Infrastructure spending 'key' to exit crisis

Justin Lin Yifu, former chief economist at the World Bank, says investing in infrastructure is a key way for emerging and developed markets to put the global financial crisis behind them.
Infrastructure spending 'key' to exit crisis

More investment in infrastructure offers countries a way out of the imbalances behind the global financial crisis, argues Justin Lin Yifu, honorary dean at Beijing University’s National School of Development and former chief economist at the World Bank. 

Speaking at the Boao Forum for Asia, China’s big annual meeting of politicians and business leaders, Lin recounted how in September 2008, as Wall Street teetered on collapse, he had to advise emerging market governments on whether this represented a short-term disruption or a long-term, structural problem.

The US had become accustomed to brief, moderate recessions, but Lin felt this was a more fundamental problem, particularly as the government arranged bailouts and stimulus measures – all financed by increased borrowing.

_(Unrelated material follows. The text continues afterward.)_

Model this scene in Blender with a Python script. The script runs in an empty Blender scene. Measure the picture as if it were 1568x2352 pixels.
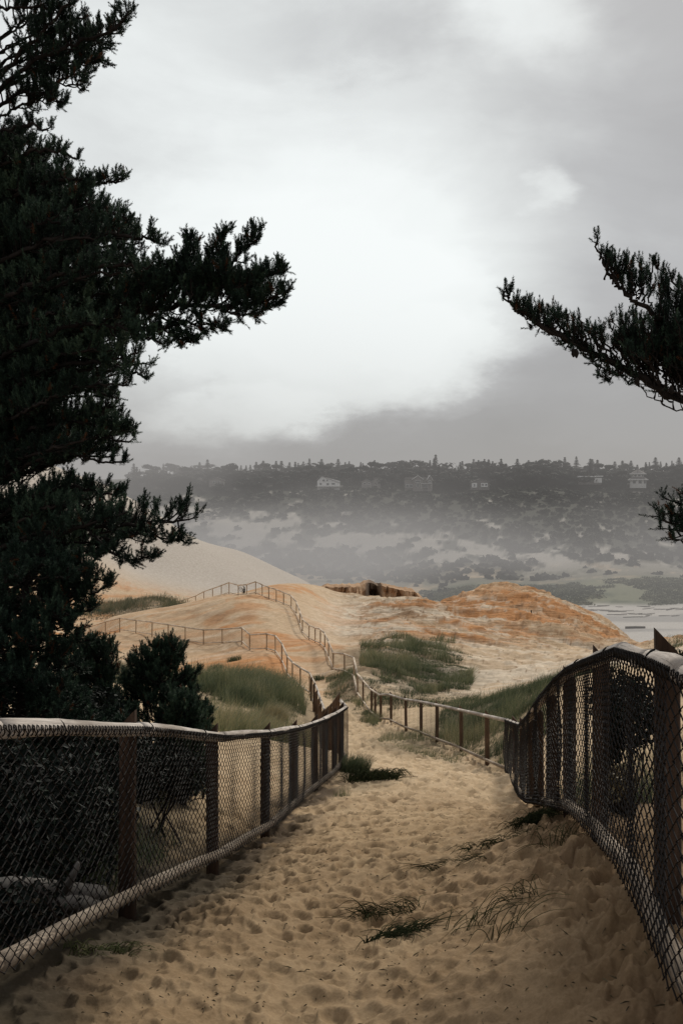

He believed the US and developed markets in general needed to restructure in order to create long-term gains in productivity, and argued that greater spending on infrastructure would help. In this way the crisis could be leveraged into smart fiscal policy, so long as it targeted necessary projects and wasn’t simply investment for its own sake.

Many emerging markets have a huge need for infrastructure spending, but often lack the domestic capital to achieve it. Developed markets have the resources, but are wary that they won’t get a sufficient return on investment in emerging markets; meanwhile their own infrastructure is ageing and in need of upkeep.

Lin equated renewed infrastructure with structural reforms, noting that Japan spent 20 years failing to tackle its industry’s lack of competitiveness. Not all emerging markets will provide the necessary returns to private investors, he noted, arguing that those returns can’t be separated from a country’s broad rate of economic growth.

Just as Japan outsourced its labour-intensive industries to Taiwan, Korea, Hong Kong and Singapore in the 1980s – and they in turn outsourced manufacturing to China – so now China is likely to see some of its manufacturing shift to countries with lower wages.

Given the size of China’s manufacturing sector, which employs over 150 million people, that could mean huge gains for countries in places such as Africa that provide sufficient infrastructure to allow efficient business and trade.

Infrastructure investing is not by itself a panacea for global imbalances in trade and payments. That requires better social spending in emerging markets, deleveraging the financial sector, a cheaper renminbi (that doesn’t spark a beggar-thy-neighbour cycle of retaliation, especially versus the US); and a more robust restructuring effort among major developed markets.

“Developed and developing nations are working in silos,” Lin said. “We need a global approach.” For him, that ultimately means replacing the current international system of trade and finance that is dominated by the US dollar with something not beholden to one powerful country’s domestic agenda. 

Lin’s big idea is the creation of a gold-like standard as a global currency in which national currencies operate, with a global central bank led by IMF-type wonks who control the unit’s supply.

That is a far-off dream, and one that may never be realised, at least not as long as the US is able to continue to dominate the global financial system.

But infrastructure spending, which was not at the time of the global financial crisis seen as relevant, has become recognised as a useful part of the solution. It is also one that is immediately applicable to investors.